### Task instructions:
Reproduce each line of the material exactly, minus any picture.

### Information supplied:
[BEGIN]

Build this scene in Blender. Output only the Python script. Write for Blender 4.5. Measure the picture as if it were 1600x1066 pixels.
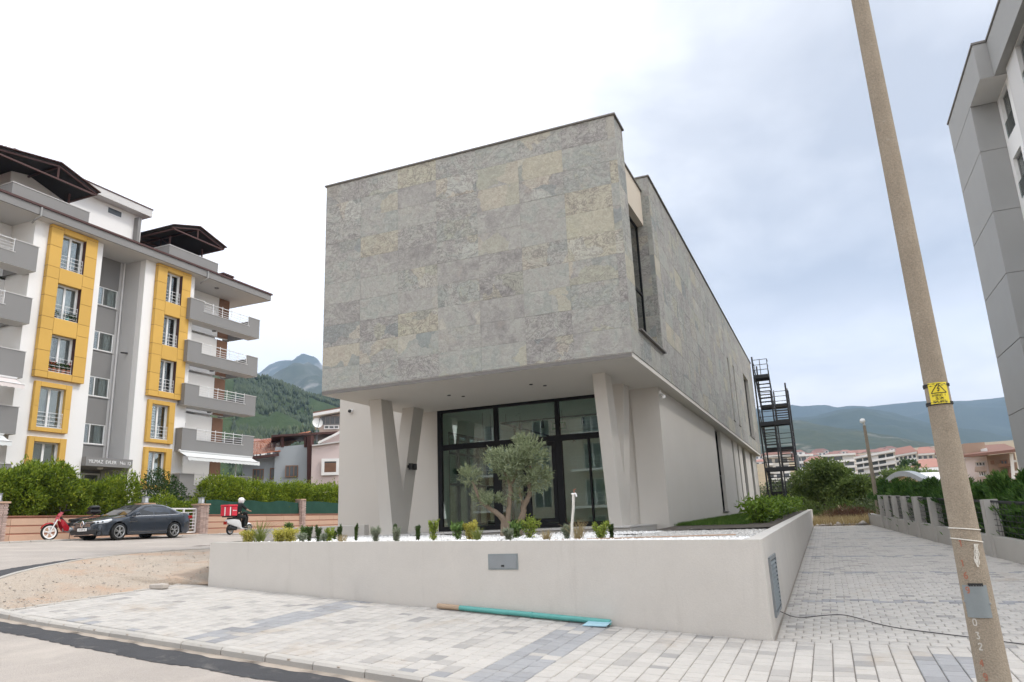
import bpy, bmesh, math, random
import numpy as np
from mathutils import Vector, Matrix, noise

for o in list(bpy.data.objects):
    bpy.data.objects.remove(o)
random.seed(7)
rng = np.random.default_rng(11)
C = bpy.context.scene.collection
SC = bpy.context.scene
R = math.radians

# ------------------------------------------------------------------ camera
F_PX, PITCH, ROLL, YAW, EYE = 1140.123, 0.2445032, -0.0407081, 0.393008, 1.65
cam = bpy.data.cameras.new('camera')
cam.sensor_width = 36.0
cam.lens = 36.0 * F_PX / 1600.0
cam.clip_start = 0.1
cam.clip_end = 20000
cam_ob = bpy.data.objects.new('camera', cam)
C.objects.link(cam_ob)
_cy, _sy, _cp, _sp = math.cos(YAW), math.sin(YAW), math.cos(PITCH), math.sin(PITCH)
FWD = Vector((-_sy * _cp, _cy * _cp, _sp))
_r = Vector((_cy, _sy, 0))
_u = _r.cross(FWD)
RIGHT = _r * math.cos(ROLL) + _u * math.sin(ROLL)
UP = -_r * math.sin(ROLL) + _u * math.cos(ROLL)
EYE_P = Vector((0, 0, EYE))
cam_ob.matrix_world = Matrix(((RIGHT.x, UP.x, -FWD.x, 0), (RIGHT.y, UP.y, -FWD.y, 0),
                              (RIGHT.z, UP.z, -FWD.z, EYE), (0, 0, 0, 1)))
SC.camera = cam_ob

# ------------------------------------------------------------------ world, sun, exposure
SUN_EL, SUN_AZ = R(52), R(78)          # azimuth clockwise from +Y
world = bpy.data.worlds.new('World')
SC.world = world
world.use_nodes = True
wn, wl = world.node_tree.nodes, world.node_tree.links
wn.clear()
def W(t, **k):
    n = wn.new(t)
    for a, b in k.items():
        setattr(n, a, b)
    return n
w_out = W('ShaderNodeOutputWorld')
w_bg = W('ShaderNodeBackground')
w_bg.inputs['Strength'].default_value = 0.1
sky = W('ShaderNodeTexSky', sky_type='NISHITA', sun_disc=False)
sky.sun_elevation = SUN_EL
sky.sun_rotation = SUN_AZ
sky.air_density = 1.2
sky.dust_density = 2.0
tc = W('ShaderNodeTexCoord')
sep = W('ShaderNodeSeparateXYZ')
wl.new(tc.outputs['Generated'], sep.inputs[0])
def wm(op, a, b=None, clamp=False):
    n = W('ShaderNodeMath', operation=op)
    n.use_clamp = clamp
    for i, v in enumerate((a, b)):
        if v is None:
            continue
        if isinstance(v, (int, float)):
            n.inputs[i].default_value = v
        else:
            wl.new(v, n.inputs[i])
    return n.outputs[0]
def wramp(fac, stops):
    n = W('ShaderNodeValToRGB')
    e = n.color_ramp.elements
    e[0].position, e[0].color = stops[0][0], (*stops[0][1], 1)
    e[1].position, e[1].color = stops[-1][0], (*stops[-1][1], 1)
    for p, c in stops[1:-1]:
        x = e.new(p)
        x.color = (*c, 1)
    wl.new(fac, n.inputs[0])
    return n.outputs[0]
zc = wm('MAXIMUM', sep.outputs['Z'], 0.0)
den = wm('ADD', zc, 0.22)
cx = wm('DIVIDE', sep.outputs['X'], den)
cyy = wm('DIVIDE', sep.outputs['Y'], den)
comb = W('ShaderNodeCombineXYZ')
wl.new(cx, comb.inputs[0]); wl.new(cyy, comb.inputs[1])
def wnoise(scale, detail, off, rough=0.55, dist=0.0):
    mp = W('ShaderNodeMapping')
    mp.inputs['Location'].default_value = off
    wl.new(comb.outputs[0], mp.inputs[0])
    n = W('ShaderNodeTexNoise')
    n.inputs['Scale'].default_value = scale
    n.inputs['Detail'].default_value = detail
    n.inputs['Roughness'].default_value = rough
    n.inputs['Distortion'].default_value = dist
    wl.new(mp.outputs[0], n.inputs[0])
    return n.outputs['Fac']
# a broad bank of grey rain cloud lies over the hills, east of north; the rest is bright thin overcast
bank_dir = Vector((0.16, 0.92, 0.34)).normalized()
dot = W('ShaderNodeVectorMath', operation='DOT_PRODUCT')
wl.new(tc.outputs['Generated'], dot.inputs[0])
dot.inputs[1].default_value = bank_dir
bank = W('ShaderNodeMapRange', interpolation_type='SMOOTHSTEP')
bank.inputs['From Min'].default_value = 0.84
bank.inputs['From Max'].default_value = 0.985
wl.new(dot.outputs['Value'], bank.inputs['Value'])
n1 = wnoise(1.1, 6, (3.1, 1.7, 0), 0.55, 0.3)
n2 = wnoise(3.2, 5, (0.4, 5.2, 0), 0.55, 0.2)
shade = wm('ADD', wm('MULTIPLY', bank.outputs[0], 0.78), wm('MULTIPLY', wm('SUBTRACT', n1, 0.5), 1.7))
shade = wm('ADD', shade, wm('MULTIPLY', wm('SUBTRACT', n2, 0.5), 0.9))
cloud = wramp(shade, [(0.0, (13.2, 13.2, 13.3)), (0.16, (11.0, 11.0, 11.1)), (0.36, (8.5, 8.4, 8.4)),
                      (0.62, (6.35, 6.3, 6.4)), (0.95, (4.6, 4.65, 4.9))])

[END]

### In response:
Build this scene in Blender. Output only the Python script. Write for Blender 4.5. Measure the picture as if it were 1600x1066 pixels.
import bpy, bmesh, math, random
import numpy as np
from mathutils import Vector, Matrix, noise

for o in list(bpy.data.objects):
    bpy.data.objects.remove(o)
random.seed(7)
rng = np.random.default_rng(11)
C = bpy.context.scene.collection
SC = bpy.context.scene
R = math.radians

# ------------------------------------------------------------------ camera
F_PX, PITCH, ROLL, YAW, EYE = 1140.123, 0.2445032, -0.0407081, 0.393008, 1.65
cam = bpy.data.cameras.new('camera')
cam.sensor_width = 36.0
cam.lens = 36.0 * F_PX / 1600.0
cam.clip_start = 0.1
cam.clip_end = 20000
cam_ob = bpy.data.objects.new('camera', cam)
C.objects.link(cam_ob)
_cy, _sy, _cp, _sp = math.cos(YAW), math.sin(YAW), math.cos(PITCH), math.sin(PITCH)
FWD = Vector((-_sy * _cp, _cy * _cp, _sp))
_r = Vector((_cy, _sy, 0))
_u = _r.cross(FWD)
RIGHT = _r * math.cos(ROLL) + _u * math.sin(ROLL)
UP = -_r * math.sin(ROLL) + _u * math.cos(ROLL)
EYE_P = Vector((0, 0, EYE))
cam_ob.matrix_world = Matrix(((RIGHT.x, UP.x, -FWD.x, 0), (RIGHT.y, UP.y, -FWD.y, 0),
                              (RIGHT.z, UP.z, -FWD.z, EYE), (0, 0, 0, 1)))
SC.camera = cam_ob

# ------------------------------------------------------------------ world, sun, exposure
SUN_EL, SUN_AZ = R(52), R(78)          # azimuth clockwise from +Y
world = bpy.data.worlds.new('World')
SC.world = world
world.use_nodes = True
wn, wl = world.node_tree.nodes, world.node_tree.links
wn.clear()
def W(t, **k):
    n = wn.new(t)
    for a, b in k.items():
        setattr(n, a, b)
    return n
w_out = W('ShaderNodeOutputWorld')
w_bg = W('ShaderNodeBackground')
w_bg.inputs['Strength'].default_value = 0.1
sky = W('ShaderNodeTexSky', sky_type='NISHITA', sun_disc=False)
sky.sun_elevation = SUN_EL
sky.sun_rotation = SUN_AZ
sky.air_density = 1.2
sky.dust_density = 2.0
tc = W('ShaderNodeTexCoord')
sep = W('ShaderNodeSeparateXYZ')
wl.new(tc.outputs['Generated'], sep.inputs[0])
def wm(op, a, b=None, clamp=False):
    n = W('ShaderNodeMath', operation=op)
    n.use_clamp = clamp
    for i, v in enumerate((a, b)):
        if v is None:
            continue
        if isinstance(v, (int, float)):
            n.inputs[i].default_value = v
        else:
            wl.new(v, n.inputs[i])
    return n.outputs[0]
def wramp(fac, stops):
    n = W('ShaderNodeValToRGB')
    e = n.color_ramp.elements
    e[0].position, e[0].color = stops[0][0], (*stops[0][1], 1)
    e[1].position, e[1].color = stops[-1][0], (*stops[-1][1], 1)
    for p, c in stops[1:-1]:
        x = e.new(p)
        x.color = (*c, 1)
    wl.new(fac, n.inputs[0])
    return n.outputs[0]
zc = wm('MAXIMUM', sep.outputs['Z'], 0.0)
den = wm('ADD', zc, 0.22)
cx = wm('DIVIDE', sep.outputs['X'], den)
cyy = wm('DIVIDE', sep.outputs['Y'], den)
comb = W('ShaderNodeCombineXYZ')
wl.new(cx, comb.inputs[0]); wl.new(cyy, comb.inputs[1])
def wnoise(scale, detail, off, rough=0.55, dist=0.0):
    mp = W('ShaderNodeMapping')
    mp.inputs['Location'].default_value = off
    wl.new(comb.outputs[0], mp.inputs[0])
    n = W('ShaderNodeTexNoise')
    n.inputs['Scale'].default_value = scale
    n.inputs['Detail'].default_value = detail
    n.inputs['Roughness'].default_value = rough
    n.inputs['Distortion'].default_value = dist
    wl.new(mp.outputs[0], n.inputs[0])
    return n.outputs['Fac']
# a broad bank of grey rain cloud lies over the hills, east of north; the rest is bright thin overcast
bank_dir = Vector((0.16, 0.92, 0.34)).normalized()
dot = W('ShaderNodeVectorMath', operation='DOT_PRODUCT')
wl.new(tc.outputs['Generated'], dot.inputs[0])
dot.inputs[1].default_value = bank_dir
bank = W('ShaderNodeMapRange', interpolation_type='SMOOTHSTEP')
bank.inputs['From Min'].default_value = 0.84
bank.inputs['From Max'].default_value = 0.985
wl.new(dot.outputs['Value'], bank.inputs['Value'])
n1 = wnoise(1.1, 6, (3.1, 1.7, 0), 0.55, 0.3)
n2 = wnoise(3.2, 5, (0.4, 5.2, 0), 0.55, 0.2)
shade = wm('ADD', wm('MULTIPLY', bank.outputs[0], 0.78), wm('MULTIPLY', wm('SUBTRACT', n1, 0.5), 1.7))
shade = wm('ADD', shade, wm('MULTIPLY', wm('SUBTRACT', n2, 0.5), 0.9))
cloud = wramp(shade, [(0.0, (13.2, 13.2, 13.3)), (0.16, (11.0, 11.0, 11.1)), (0.36, (8.5, 8.4, 8.4)),
                      (0.62, (6.35, 6.3, 6.4)), (0.95, (4.6, 4.65, 4.9))])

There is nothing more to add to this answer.